Lastly, tomorrow we celebrate Trinity Sunday. What has always struck me about the Trinity is the fact that the Trinity is a community of persons in love... equal, working together, bringing life... And what's always gotten to me is that we are made in the image of this God - the Trinity, a community of love (how Marianist!). This reality presents a challenge to me. Challenging me to connect with others, deeply - to love - to build community, really. And it's a challenge to me because I think I'm pretty good at small talk and superficial relationships, but building true community based on the sharing of faith and grounded in love is something that I am always working towards. But, I suppose it helps to know that since I'm made in the image of a God who is community it is part of my make up as a human being to seek out relationship. The grace is given. It's just a matter of my cooperation with it... Isn't that always the case?
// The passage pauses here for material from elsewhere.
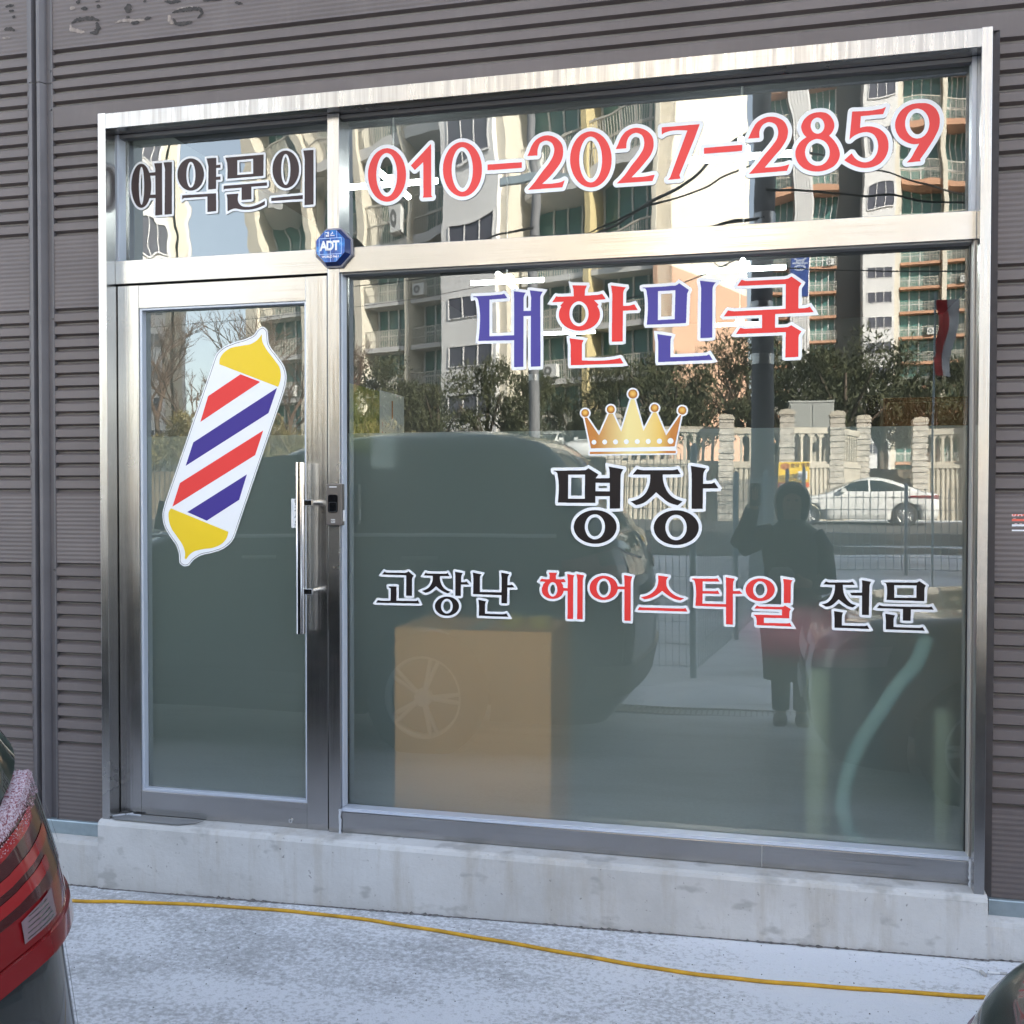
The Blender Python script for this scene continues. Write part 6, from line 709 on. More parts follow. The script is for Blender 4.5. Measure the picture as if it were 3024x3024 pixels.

So, I suppose my reflections today have me considering how I cooperate with what God is doing in the world and in my life. Sorry I went a little bit of everywhere to finally come to this. I guess today my mind is somewhat full of different thoughts... each of which could have been it's own blog post, but for some reason I decided I could put them all together here.

Well, I'm off. We began Jubilee celebrations yesterday with a nice dinner with the family of our Sister. And the celebration continues this afternoon and tomorrow morning.

Many blessings to all who will read this!
Sr. N

Sunday, May 20, 2007

It's a beautiful day! Don't let it get away.

Indeed, it's a beautiful day! There's so much that I could say right now, I barely know where to start... I'm very happy today. But in the interest of time and space, I won't go into too many details. Without further delay, let me explain why I can't wipe the grin off my face today...

1. As you may have read in an earlier blog, I have moved to Dayton Ohio. I spent a few days with my dad and some friends from back home before coming up north. I also had the great pleasure of meeting the first child of two good friends of mine... she was only 3 days old! She's so adorable!

2. This has been a wonderful weekend of celebrations! On Friday I arrived in Dayton just in time to go back to the community for supper. That evening there was a reception at the novitiate of the Society of Mary. You see, yesterday two of our brothers professed first vows. So, Friday evening there was a gathering for the Marianist family and their family and friends. It as a lot of fun to see other Marianists that I don't see very often. And yesterday's celebration was great! The Marianist priest who gave the homily did a great job tying together the Ascension and the profession of first vows.

3. As you may know I've been working with a student from St. Mary's University on updating our sisters' website. Well... it's up and running! Praise God, that's great news! Please check it out... I hope you like it. Feel free to offer comments on it.

Well, I have to be going.
Many, many blessings to everyone who will read this!